Am Freitagabend, der musikalisch von Marcel Lallemang (Klarinette), Natalia Kovalzon (Klavier) und der Mezzosopranistin Monique Simon begleitet wurde, zeichnete Jean Krier kurz die Etappen nach, die er auf seinem Weg bis zu „Herzens Lust Spiele“, und damit bis zur Verleihung des Servais-Preises und des Adelbert-von-Chamisso-Preises der Robert-Bosch-Stiftung, gegangen war. Er erzählte von seinen ersten lyrischen Versuchen, als er, wie viele Menschen in der Pubertät, „Lyrik absonderte“, da seine unkontrollierbaren Gefühle zum Wort drängten. Doch sei es nun mal so, dass dabei – wenn man kein Genie sei – nicht mehr als Gefühlsduselei herauskomme. Denn Verse seien keine Gefühle. Sondern Erfahrungen. Ein Gedicht entstehe nicht, sondern werde gemacht. Mit viel Geduld müsse ein Dichter vor allem warten können. Erfahrungen und Erlebnisse müssten zu Erinnerungen werden, die mit der Zeit in Vergessenheit geraten und dadurch Teil des Menschen selbst werden. Erst dann werde dem Dichter etwas eingehaucht, das erste Wort könne aufstehen und zum Beginn eines Verses werden. Geduld sei der Eckpfeiler schöpferischer Arbeit, die einzige physische Anstrengung der Weg zum Kühlschrank, um zu sehen, ob noch genug Bier und Schinken da sei.

Lyrik mit viel Herz

Seinem Laudator, dem Literaturkritiker und Autor Michael Braun, gelang es in seiner Rede, eben genau diesen „heiteren Fatalisten“, diesen Lyriker, der sich auf das schwierige metaphysische Gelände der Ewigkeit begibt, ohne die Vergnügungen des Diesseits (Bier und Schinken!) aus dem Blick zu verlieren, zu fassen.

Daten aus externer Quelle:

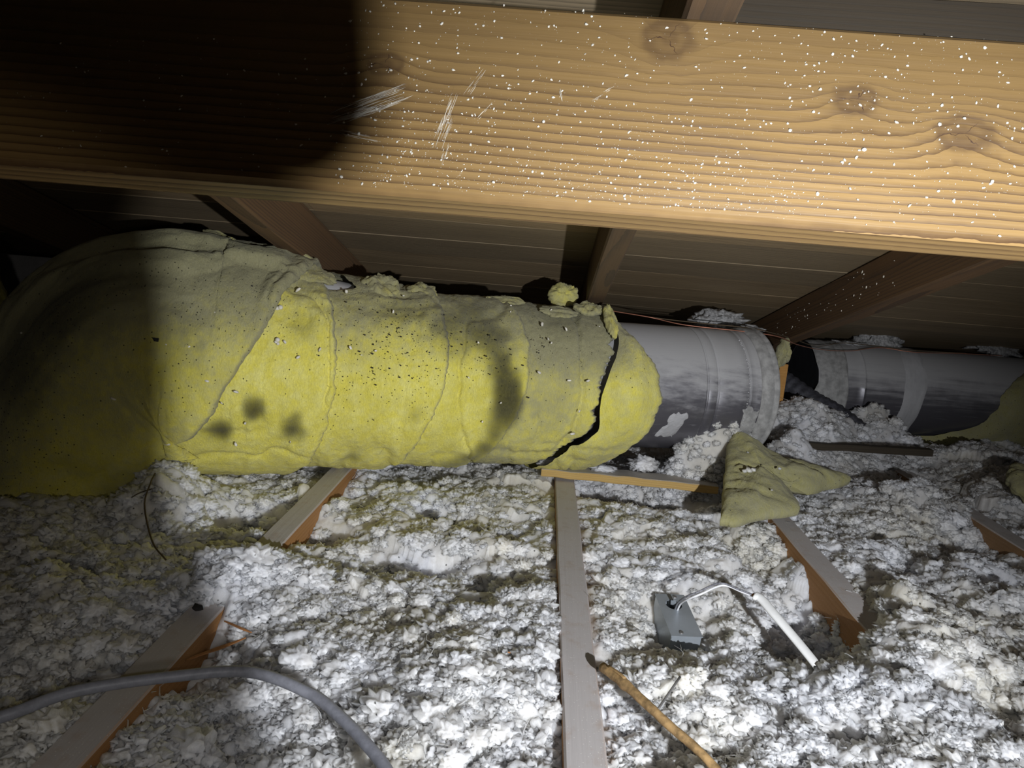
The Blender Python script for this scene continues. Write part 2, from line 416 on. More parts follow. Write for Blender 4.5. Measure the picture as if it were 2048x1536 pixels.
def tuft(name, label, cat, loc, size, mat, seed, rot=(0, 0, 0), sub=4, group=None, spikes=14, dirt=None, amp=.42, spl=.5, parent=None):
    V, f = lump_verts(sub, seed, spikes=spikes, amp=amp, spl=spl)
    V = V*np.array(size)
    o = mesh_obj(name, V, f, mat, parent, True); o.location = loc; o.rotation_euler = rot
    if dirt is not None: fattr(o, 'dirt', np.full(len(V), dirt))
    if label: tag(o, label, cat, group)
    return o

# ------------------------------------------------------------------ roof: sheathing, rafters, purlin
SLOPE = R(-15.1)
DY = Vector((0, math.cos(SLOPE), math.sin(SLOPE))); UPV = Vector((0, -math.sin(SLOPE), math.cos(SLOPE)))
RO = Vector((0, .515, .615))                      # a point on the underside of the rafters
ceiling = tag(empty('ceiling', RO, (SLOPE, 0, 0)), 'sloping roof deck of narrow weathered brown boards', None, None, 'structure')
s0 = (1.305-.515)/math.cos(SLOPE)
for k in range(-16, 13):
    y0 = s0+k*.1268
    cut = random.Random(k+40).choice([-1.05, -.46, .10, .62, 1.14])+.018
    for (xa, xb) in ((-2.9, cut-.0008), (cut+.0008, 2.9)):
        bm = lumber_bm(xb-xa, .1258,   .018, .0006, 'X', 10, .0005, k*3+int(xa), (xa, y0+.0005, .0905+random.uniform(0, .0018)))
        bm_obj('plank', bm, M_PLANK, ceiling)

RAFTER_X = [-1.02, -.483, .078, .599, 1.60]
RAFTER_L = ['dark rafter furthest to the left, behind the bulging duct wrap',
            'brown rafter coming down behind the duct left of the folded top corner of the wrap',
            'middle rafter, narrow brown underside, ending on the duct wrap beside a yellow tuft',
            'broad brown rafter slanting down between the two bare metal ducts',
            'rafter out at the right above the second duct, mostly hidden by the big beam']
for i, (x, lb) in enumerate(zip(RAFTER_X, RAFTER_L)):
    bm = lumber_bm(.037, 3.55, .0895, .003, 'Y', 24, .0007, i+200, (0, -1.55, 0))
    o = bm_obj('rafter', bm, M_RAFTER)
    o.location = RO+Vector((x, 0, 0)); o.rotation_euler = (SLOPE, 0, R(-.6 if i == 2 else 0))
    tag(o, lb, 'rafter', 'roof rafters')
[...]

Braun beschrieb Krier als einen Dichter, der „im Herzschlag“ schreibt, seine Lyrik als „Herzkammermusik“. Jean Krier sei ein Dichter, der seine Skepsis gegenüber vermeintlichen Gewissheiten der Theologie oder der Philosophie niemals aufgegeben hätte, der als „metaphysisch obdachlose Kreatur“ in der Sprache allein Halt finde.

Krier mobilisiere die Schrift, um sich gegen den Geltungsanspruch des Todes aufzulehnen. Und so feiere Krier die Poesie selbst als ein Elixier des Lebens. Bei einem Gläschen Weißwein wurde der Dichter dann zu späterer Stunde selbst gefeiert. „De Jean Krier ass zu Lëtzebuerg ukomm“, meinte Emmanuel Servais, der für die Stiftung sprach und der Jury für diese Wahl dankte. Und er hat recht, „Herzens Lust Spiele“ ist ein ganz besonderes Buch: Lyrik mit sehr viel Herz.